Aucun racisme dans ce maintien d’une communauté ethnique. Les espagnols ont toujours été des internationalistes. Mais cet internationalisme qui apparaît à travers la longue existence du mouvement anarchiste espagnol, en France, au Mexique, au; Venezuela, en Argentine, en Angleterre on en Belgique, il y a eu, il y a des communautés espagnoles qui survivent et entretiennent la vie d’une organisation, dont les racines sont en Espagne mais dont les branches fleurissent là où nous nous trouvons. Cela a pu donner l’exemple, aussi extraordinaire que celui des juifs de la Diaspora, d’une émigration politique qui soutient, depuis 1939, une organisation en exil et depuis 1944 des organes dans la presse : CNT devenu ESPOIR, hebdomadaire bilingue, à cause de la pression du franquisme, à Toulouse ; Solidaridad Obrera, devenue Le Combat Syndicaliste pour les mêmes raisons, à Paris. Avec déjà 25 ans d’existence en exil. Sans compter plusieurs revues : Cénit, Umbral, Tierra y Libertad, etc.
Freie Arbeiter Stimme est le plus frappant exemple de ce que peuvent la volonté et la persévérance dans la propagande des idées et dans l’action d’un mouvement. Freie Arbeiter Stimme est aussi, pour nous tous, le journal pour lequel ont écrit, depuis 1890, les personnalités les plus en vue du mouvement anarchiste international. Kropotkine, Nettlau, Johan Most, Rudolf Rocker, Alexandre Berkman, Emma Goldman, parmi les plus connus, y ont collaboré assidûment. Rocker et Goldman surtout en ont été pendant longtemps les plus importants animateurs. Il faudra toujours se référer aux pages de l’imposante collection de Freie Arbeiter Stimme pour connaître toute l’œuvre de ces deux gloires de l’anarchisme mondial. La barrière de la langue nous a privés, internationalement, de connaître ce qu’ont créé, en yiddish, plusieurs autres camarades qui ont soutenu et animé Freie Arbeiter Stimme. Nous le regrettons profondément.

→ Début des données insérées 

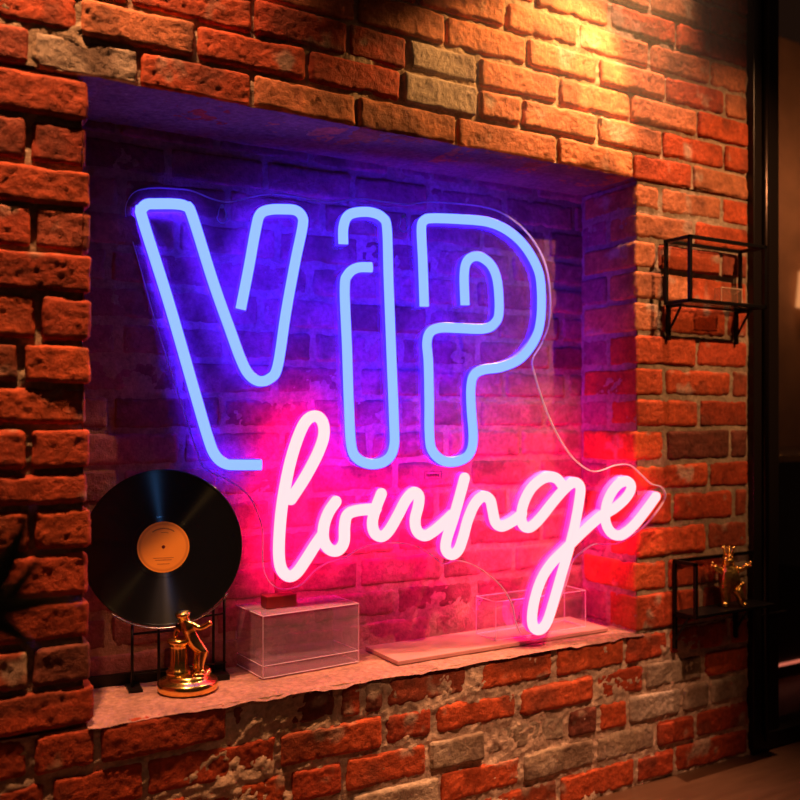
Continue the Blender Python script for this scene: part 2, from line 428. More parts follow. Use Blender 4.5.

Les communautés juives ont été soumises à dure épreuve dans le monde entier. Aux U.S.A. leur sort a été meilleur qu’en Europe. Cela leur a permis de poursuivre une œuvre de propagande que les persécutions en Europe auraient stoppé net. Mais les possibilités d’existence légale, les moyens économiques même, ne sont rien, si n’existent pas la volonté, la constance, l’acharnement d’un groupe d’hommes autour d’une organisation, d’un journal, d’une idée. Tout cela a existé dans le mouvement anarchiste américain en langue yiddish et parmi les membres de la communauté anarchiste juive aux U.S.A.
Pour nous, espagnols, Freie Arbeiter Stimme représente aussi le souvenir du combat mené à faveur de la Révolution espagnole, des collectes de fonds, de l’effort solidaire accompli pour l’aide à l’Espagne révolutionnaire en 1936, 37, 38 et au marnent de la débâcle. Nous gardons présent ce souvenir et cela a contribué, en grande partie, à nous faire comprendre l’effroyable tragédie des communautés juives d’Europe centrale, au moment de la montée de l’antisémitisme nazi.
Des milliers d’Espagnols et de juifs se sont retrouvés, pour mourir ensemble, dans les camps d’extermination, en France, en Allemagne, en Pologne. Mauthausen, Gusen, Buchenwald. Dachau, Auschwitz, sont autant de stations d’un calvaire gravit ensemble. Des liens indestructibles se sont tissés entre vous et nous… Tous les juifs qui moururent à notre côté n’étaient pas des libertaires; tous les espagnols morts ne l’étaient pas non plus. Mais tous étaient victimes d’une même réaction, d’une même haine, d’une même entreprise de destruction des forces vives et progressistes de l’humanité. Et cela, il ne faut pas l’oublier.
Combien de camarades d’origine Israélite combattirent aussi avec nous, sur les fronts de l’Espagne républicaine ! Eux, comme nous, savions que le combat commencé à Madrid, ne finirait qu’à Berlin… Il n’a même pas fini à Berlin, car ce combat ne peut prendre fin qu’avec la destruction de toutes les forces malfaisantes qui, depuis des millénaires, font le malheur de l’humanité.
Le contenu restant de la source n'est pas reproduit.